I do not, even for a moment, believe that China is in any way interested in killing the goose that keeps laying the golden eggs for them, and the USA is a big, big one of those geese. They are every bit as dependent on us as we are on them.
I agree with you on the "they have leadership, and we haven't, for quite a while" position, though. And I'll openly admit that I place the blame for that squarely on the political right in our nation. It would be very difficult for anyone except on the fringe right in the USA to consider my politics overall as anything beyond center-left.
One of the things I have been amazed that the "corporatists," regardless of which political party they're in, have failed to grasp is just how dangerous it is to national security to outsource the manufacture of the vast majority of things we depend on. I am a believer in government intervention in markets, even here, because the following quote is absolutely true, in my observation:
'Well-regulated free markets' is not an oxymoron, but a necessity for good economic outcomes.
~ Peter Diamond, winner of the 2010 Nobel Memorial Prize in Economic Sciences
But also because propping up certain industries is an essential part of national security. I grew up in coal and steel country, and coal is, even to me, "good riddance," but our letting go of steel manufacturing, among numerous other things, was not, and remains, a tragically bad decision from a national security perspective.

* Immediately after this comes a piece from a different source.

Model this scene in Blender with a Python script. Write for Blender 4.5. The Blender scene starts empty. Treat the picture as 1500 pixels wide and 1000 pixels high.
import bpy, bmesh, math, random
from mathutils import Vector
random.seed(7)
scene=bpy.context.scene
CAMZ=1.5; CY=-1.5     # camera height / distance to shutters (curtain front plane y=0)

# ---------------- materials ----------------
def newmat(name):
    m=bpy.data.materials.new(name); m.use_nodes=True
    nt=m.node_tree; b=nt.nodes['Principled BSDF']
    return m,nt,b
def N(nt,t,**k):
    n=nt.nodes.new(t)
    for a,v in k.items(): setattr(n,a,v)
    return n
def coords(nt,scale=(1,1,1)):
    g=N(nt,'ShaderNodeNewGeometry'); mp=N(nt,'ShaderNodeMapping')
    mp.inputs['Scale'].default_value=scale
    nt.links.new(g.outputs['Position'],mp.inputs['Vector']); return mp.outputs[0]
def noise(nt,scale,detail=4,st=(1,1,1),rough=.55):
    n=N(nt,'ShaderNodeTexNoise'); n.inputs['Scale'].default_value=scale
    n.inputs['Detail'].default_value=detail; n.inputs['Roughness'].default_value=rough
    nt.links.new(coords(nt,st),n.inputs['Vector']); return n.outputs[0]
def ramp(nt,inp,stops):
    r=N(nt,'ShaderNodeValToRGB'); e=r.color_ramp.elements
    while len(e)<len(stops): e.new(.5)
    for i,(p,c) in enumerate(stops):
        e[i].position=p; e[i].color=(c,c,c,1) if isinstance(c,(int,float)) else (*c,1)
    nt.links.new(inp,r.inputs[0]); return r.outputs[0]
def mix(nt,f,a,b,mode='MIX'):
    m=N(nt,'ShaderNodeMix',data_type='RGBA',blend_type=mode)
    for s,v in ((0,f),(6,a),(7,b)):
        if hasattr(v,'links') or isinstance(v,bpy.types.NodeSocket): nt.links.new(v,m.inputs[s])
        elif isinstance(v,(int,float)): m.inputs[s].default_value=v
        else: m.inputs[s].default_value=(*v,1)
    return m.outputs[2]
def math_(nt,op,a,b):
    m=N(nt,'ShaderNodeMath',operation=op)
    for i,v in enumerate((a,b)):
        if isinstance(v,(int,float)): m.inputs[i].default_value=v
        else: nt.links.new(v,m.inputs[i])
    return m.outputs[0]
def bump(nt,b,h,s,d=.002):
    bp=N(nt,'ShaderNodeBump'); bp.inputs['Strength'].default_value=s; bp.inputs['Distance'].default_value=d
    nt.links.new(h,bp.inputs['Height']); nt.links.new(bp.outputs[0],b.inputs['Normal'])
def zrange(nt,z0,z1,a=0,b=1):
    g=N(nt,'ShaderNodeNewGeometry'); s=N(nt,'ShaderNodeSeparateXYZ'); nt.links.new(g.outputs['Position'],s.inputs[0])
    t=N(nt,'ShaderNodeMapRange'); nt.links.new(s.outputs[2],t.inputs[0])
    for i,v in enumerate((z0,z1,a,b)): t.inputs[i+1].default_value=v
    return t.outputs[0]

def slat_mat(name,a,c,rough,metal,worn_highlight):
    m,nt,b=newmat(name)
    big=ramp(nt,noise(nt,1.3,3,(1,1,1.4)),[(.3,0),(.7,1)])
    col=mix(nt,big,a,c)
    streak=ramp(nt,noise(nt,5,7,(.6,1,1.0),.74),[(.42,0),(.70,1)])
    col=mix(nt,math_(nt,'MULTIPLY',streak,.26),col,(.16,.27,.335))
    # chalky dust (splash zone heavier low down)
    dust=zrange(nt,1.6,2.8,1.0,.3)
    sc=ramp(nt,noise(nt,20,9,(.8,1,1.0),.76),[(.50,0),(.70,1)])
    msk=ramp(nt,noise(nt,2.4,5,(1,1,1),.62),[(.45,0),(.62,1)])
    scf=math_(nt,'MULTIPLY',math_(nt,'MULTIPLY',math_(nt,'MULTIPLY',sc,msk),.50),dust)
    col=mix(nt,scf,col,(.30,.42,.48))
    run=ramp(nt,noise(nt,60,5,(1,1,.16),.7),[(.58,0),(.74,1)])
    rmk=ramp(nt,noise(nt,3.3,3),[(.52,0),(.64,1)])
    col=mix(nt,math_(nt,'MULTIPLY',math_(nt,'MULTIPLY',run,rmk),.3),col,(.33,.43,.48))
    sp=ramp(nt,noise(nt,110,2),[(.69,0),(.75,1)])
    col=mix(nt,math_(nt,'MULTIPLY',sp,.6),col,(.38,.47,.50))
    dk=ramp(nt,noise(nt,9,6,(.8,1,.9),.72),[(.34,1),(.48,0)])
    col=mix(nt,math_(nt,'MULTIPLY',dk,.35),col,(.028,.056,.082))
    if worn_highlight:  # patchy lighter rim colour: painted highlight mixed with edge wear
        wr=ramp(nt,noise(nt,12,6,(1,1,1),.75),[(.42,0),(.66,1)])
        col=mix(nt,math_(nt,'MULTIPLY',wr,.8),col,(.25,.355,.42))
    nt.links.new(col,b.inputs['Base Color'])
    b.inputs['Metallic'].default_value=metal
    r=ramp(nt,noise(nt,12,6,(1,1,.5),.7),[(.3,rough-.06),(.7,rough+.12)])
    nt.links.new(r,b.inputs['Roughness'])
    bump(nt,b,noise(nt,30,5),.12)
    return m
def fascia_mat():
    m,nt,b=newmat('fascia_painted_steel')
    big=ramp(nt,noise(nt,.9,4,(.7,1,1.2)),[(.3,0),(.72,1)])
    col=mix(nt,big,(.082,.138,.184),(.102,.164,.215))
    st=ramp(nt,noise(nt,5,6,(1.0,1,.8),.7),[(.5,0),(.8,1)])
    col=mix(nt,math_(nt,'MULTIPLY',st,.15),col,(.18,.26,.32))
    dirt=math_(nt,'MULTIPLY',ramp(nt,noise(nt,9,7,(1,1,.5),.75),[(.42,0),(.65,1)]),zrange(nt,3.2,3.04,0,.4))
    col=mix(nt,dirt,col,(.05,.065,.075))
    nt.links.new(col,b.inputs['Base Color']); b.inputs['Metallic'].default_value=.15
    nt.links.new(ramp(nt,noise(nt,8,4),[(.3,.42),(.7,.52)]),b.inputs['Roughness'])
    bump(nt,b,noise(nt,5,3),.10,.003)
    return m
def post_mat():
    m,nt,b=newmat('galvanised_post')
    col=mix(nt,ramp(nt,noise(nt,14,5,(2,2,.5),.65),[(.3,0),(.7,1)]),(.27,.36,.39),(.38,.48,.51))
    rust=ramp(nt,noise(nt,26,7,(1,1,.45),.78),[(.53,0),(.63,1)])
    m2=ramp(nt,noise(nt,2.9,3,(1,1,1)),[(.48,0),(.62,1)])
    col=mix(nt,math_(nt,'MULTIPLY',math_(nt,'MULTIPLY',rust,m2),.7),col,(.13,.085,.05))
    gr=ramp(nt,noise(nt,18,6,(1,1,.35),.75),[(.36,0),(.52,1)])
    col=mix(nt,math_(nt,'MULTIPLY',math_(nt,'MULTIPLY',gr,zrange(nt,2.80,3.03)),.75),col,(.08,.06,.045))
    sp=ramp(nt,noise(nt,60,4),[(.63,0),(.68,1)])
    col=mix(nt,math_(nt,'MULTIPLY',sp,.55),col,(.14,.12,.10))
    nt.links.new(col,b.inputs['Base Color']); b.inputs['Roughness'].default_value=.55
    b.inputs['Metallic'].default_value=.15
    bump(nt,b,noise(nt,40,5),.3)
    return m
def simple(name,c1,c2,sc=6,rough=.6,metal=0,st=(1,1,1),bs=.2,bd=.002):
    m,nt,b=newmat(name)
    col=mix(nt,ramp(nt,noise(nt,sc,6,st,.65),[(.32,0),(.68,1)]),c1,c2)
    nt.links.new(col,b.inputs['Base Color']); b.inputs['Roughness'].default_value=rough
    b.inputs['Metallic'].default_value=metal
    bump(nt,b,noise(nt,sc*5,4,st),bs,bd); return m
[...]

We really couldn't do what we did when World War II arrived now. There is just not the manufacturing infrastructure to "repurpose" as there was then.
There is an excellent opinion piece in the New York Times by Darren Walker, President of the Ford Foundation, entitled, Are You Willing to Give Up Your Privilege? Philanthropy alone won't save the American dream, that is not at all what most would think based upon the title. One of the things he says, that I've been saying for years, is: This will require rejecting Milton Friedman’s outmoded ideology: the dogma that a company must put shareholder value above all other objectives. It will require that corporations operate, in the words of the Business Roundtable, “for the benefit of all stakeholders — customers, employees, suppliers, communities and shareholders.”
I was raised during, and was the at the very tail end of generations that benefited from, business leaders having the conviction, and acting on it, that running a business was for the benefit of all stakeholders, and when push came to shove it was your employees to whom you owed your loyalty even more than the shareholders. It not only made moral sense, but great business sense, because hanging on to experienced people through the hard times, which made them want to stay with you and do their absolute best, is the best way to ensure long-term success in a business. Employees are not "interchangeable parts," and that newbie isn't worth diddly compared to the person who's been with you for several decades and has institutional memory as deep as the ocean. We've got to get back to realizing this, and doing things in both the private and public sectors that reflect that we realize this.